WHAT YOU WILL DO
Return exactly and only these lines: the first of the listing through the one containing "col = scene.collection".

DATASET EXTRACT
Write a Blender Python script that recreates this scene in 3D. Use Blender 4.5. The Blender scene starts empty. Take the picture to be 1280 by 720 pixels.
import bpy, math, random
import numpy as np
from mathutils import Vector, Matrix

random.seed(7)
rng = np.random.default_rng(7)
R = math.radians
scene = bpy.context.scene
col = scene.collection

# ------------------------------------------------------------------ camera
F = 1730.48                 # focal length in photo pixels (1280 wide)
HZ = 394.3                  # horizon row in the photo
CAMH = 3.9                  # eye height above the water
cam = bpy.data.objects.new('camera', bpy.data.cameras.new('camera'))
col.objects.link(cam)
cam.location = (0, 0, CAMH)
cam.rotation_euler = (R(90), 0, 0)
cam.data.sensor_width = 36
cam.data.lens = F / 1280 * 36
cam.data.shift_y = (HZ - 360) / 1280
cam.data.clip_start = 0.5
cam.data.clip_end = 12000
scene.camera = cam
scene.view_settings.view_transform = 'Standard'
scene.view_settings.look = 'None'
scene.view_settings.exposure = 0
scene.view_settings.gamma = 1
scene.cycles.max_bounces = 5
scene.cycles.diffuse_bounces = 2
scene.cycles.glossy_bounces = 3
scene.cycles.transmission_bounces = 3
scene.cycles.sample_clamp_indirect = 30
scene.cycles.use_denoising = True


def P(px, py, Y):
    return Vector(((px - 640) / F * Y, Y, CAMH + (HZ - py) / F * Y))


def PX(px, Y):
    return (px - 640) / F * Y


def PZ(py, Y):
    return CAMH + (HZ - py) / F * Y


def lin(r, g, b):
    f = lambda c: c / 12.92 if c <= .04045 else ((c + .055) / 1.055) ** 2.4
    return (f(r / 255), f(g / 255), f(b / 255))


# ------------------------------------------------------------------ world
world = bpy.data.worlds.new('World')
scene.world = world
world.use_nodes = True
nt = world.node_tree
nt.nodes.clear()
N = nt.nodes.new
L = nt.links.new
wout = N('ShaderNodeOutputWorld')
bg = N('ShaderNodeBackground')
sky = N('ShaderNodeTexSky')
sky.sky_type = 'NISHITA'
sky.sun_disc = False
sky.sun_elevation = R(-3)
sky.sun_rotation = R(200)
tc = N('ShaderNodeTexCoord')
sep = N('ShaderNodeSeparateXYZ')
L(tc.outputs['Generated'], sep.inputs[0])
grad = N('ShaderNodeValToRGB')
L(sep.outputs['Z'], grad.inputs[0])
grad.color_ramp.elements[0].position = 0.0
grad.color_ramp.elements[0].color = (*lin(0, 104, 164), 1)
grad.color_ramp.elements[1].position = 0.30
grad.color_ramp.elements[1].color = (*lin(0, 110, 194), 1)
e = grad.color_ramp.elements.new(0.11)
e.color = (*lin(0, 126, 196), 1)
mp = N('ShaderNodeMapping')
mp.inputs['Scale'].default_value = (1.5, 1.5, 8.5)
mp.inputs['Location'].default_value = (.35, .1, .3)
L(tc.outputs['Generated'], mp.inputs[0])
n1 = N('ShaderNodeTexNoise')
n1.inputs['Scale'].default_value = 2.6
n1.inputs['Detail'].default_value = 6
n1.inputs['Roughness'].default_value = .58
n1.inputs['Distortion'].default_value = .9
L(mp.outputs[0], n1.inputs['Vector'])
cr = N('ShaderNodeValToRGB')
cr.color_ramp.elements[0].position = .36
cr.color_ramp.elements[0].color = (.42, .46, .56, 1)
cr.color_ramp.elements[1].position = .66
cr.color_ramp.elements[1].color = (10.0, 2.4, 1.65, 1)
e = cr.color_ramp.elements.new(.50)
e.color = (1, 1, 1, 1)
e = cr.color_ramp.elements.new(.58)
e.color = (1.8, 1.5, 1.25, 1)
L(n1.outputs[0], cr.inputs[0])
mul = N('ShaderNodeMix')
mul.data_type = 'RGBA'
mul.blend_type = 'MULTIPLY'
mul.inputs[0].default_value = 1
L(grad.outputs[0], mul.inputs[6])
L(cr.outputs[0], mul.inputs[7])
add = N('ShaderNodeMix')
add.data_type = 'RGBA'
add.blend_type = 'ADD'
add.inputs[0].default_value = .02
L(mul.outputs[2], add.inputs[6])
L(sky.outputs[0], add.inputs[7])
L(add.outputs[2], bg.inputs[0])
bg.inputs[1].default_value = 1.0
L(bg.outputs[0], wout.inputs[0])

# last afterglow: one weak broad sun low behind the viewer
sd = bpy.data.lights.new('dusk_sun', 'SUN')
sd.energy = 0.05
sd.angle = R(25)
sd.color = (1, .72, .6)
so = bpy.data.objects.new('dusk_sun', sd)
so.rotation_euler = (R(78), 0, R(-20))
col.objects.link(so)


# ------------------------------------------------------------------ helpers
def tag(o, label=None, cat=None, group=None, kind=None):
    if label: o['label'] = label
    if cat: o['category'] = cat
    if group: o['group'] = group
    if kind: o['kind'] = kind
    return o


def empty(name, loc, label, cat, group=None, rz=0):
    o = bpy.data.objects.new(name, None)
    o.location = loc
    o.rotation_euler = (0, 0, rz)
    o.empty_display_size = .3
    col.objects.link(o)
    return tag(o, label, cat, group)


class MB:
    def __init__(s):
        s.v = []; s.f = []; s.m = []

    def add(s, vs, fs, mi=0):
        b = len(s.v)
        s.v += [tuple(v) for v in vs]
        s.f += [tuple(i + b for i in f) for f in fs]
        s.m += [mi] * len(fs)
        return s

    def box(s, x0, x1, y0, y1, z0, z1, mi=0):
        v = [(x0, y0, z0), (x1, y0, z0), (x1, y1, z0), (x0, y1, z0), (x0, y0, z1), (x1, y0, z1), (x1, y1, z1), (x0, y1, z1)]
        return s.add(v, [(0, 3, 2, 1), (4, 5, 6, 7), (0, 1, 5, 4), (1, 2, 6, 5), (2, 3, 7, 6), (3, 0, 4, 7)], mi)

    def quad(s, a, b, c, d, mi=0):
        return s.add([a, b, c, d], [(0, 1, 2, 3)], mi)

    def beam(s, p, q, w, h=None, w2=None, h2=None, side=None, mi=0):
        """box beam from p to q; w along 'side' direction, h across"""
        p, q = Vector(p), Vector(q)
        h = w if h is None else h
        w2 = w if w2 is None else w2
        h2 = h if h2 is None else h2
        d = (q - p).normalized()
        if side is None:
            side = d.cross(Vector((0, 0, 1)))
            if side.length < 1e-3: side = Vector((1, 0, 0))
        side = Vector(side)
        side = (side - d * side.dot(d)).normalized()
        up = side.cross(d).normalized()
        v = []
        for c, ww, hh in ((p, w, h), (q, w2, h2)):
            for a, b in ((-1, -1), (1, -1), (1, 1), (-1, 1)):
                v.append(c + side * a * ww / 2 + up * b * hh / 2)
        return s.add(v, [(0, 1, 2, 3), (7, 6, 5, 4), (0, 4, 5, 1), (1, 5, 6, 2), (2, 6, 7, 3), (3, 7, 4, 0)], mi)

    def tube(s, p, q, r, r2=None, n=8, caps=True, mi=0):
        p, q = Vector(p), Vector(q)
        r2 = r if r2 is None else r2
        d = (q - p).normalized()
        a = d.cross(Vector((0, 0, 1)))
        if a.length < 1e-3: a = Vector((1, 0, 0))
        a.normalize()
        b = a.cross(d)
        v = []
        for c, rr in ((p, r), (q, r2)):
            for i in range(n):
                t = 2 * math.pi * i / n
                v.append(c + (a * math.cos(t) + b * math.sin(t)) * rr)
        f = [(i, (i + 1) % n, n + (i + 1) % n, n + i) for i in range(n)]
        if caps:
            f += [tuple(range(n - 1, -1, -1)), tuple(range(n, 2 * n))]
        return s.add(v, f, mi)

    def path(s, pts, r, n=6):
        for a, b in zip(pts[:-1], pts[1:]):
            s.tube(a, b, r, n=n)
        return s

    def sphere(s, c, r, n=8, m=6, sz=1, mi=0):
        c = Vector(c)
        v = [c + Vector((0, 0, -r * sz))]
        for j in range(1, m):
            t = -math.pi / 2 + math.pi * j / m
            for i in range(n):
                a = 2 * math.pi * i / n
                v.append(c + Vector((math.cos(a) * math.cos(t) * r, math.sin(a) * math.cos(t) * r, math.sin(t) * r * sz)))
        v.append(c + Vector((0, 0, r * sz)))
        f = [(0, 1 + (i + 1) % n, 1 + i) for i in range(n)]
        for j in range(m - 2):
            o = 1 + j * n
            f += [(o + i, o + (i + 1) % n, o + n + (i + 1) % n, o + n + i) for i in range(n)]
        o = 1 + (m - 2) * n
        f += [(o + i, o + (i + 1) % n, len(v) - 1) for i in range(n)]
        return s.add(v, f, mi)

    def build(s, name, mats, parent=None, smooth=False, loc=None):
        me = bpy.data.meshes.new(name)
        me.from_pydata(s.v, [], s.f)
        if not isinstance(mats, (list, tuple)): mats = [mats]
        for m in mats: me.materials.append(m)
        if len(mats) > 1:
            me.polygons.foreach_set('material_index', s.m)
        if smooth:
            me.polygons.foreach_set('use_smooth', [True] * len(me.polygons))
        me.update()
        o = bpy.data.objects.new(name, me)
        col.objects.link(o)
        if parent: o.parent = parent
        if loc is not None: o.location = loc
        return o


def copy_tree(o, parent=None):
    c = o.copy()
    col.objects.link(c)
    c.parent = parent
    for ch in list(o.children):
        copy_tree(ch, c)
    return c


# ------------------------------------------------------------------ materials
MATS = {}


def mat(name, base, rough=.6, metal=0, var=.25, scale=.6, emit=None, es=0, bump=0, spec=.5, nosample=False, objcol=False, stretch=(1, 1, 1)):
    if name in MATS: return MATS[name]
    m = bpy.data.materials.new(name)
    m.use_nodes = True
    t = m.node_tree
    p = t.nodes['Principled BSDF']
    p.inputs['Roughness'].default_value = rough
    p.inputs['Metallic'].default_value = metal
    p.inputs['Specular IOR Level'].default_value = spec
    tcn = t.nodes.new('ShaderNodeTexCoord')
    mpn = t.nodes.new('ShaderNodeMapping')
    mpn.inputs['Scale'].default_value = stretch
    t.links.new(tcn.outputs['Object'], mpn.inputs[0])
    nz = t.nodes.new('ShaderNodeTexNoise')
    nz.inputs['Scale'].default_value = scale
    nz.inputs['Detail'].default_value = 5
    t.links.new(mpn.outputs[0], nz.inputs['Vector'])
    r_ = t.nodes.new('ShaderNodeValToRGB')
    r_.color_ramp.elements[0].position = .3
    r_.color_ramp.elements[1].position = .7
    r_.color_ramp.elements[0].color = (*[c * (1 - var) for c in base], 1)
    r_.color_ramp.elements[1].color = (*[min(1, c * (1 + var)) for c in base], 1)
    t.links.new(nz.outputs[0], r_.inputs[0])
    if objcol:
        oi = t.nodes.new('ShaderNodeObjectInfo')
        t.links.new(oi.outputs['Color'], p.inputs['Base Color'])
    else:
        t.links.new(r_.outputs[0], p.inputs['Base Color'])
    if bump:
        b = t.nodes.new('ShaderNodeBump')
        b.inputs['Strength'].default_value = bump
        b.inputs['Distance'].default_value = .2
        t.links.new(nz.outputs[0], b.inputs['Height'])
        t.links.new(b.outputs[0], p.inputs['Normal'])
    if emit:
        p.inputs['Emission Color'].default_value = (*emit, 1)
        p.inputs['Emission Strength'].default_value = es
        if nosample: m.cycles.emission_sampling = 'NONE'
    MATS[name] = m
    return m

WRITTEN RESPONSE
Write a Blender Python script that recreates this scene in 3D. Use Blender 4.5. The Blender scene starts empty. Take the picture to be 1280 by 720 pixels.
import bpy, math, random
import numpy as np
from mathutils import Vector, Matrix

random.seed(7)
rng = np.random.default_rng(7)
R = math.radians
scene = bpy.context.scene
col = scene.collection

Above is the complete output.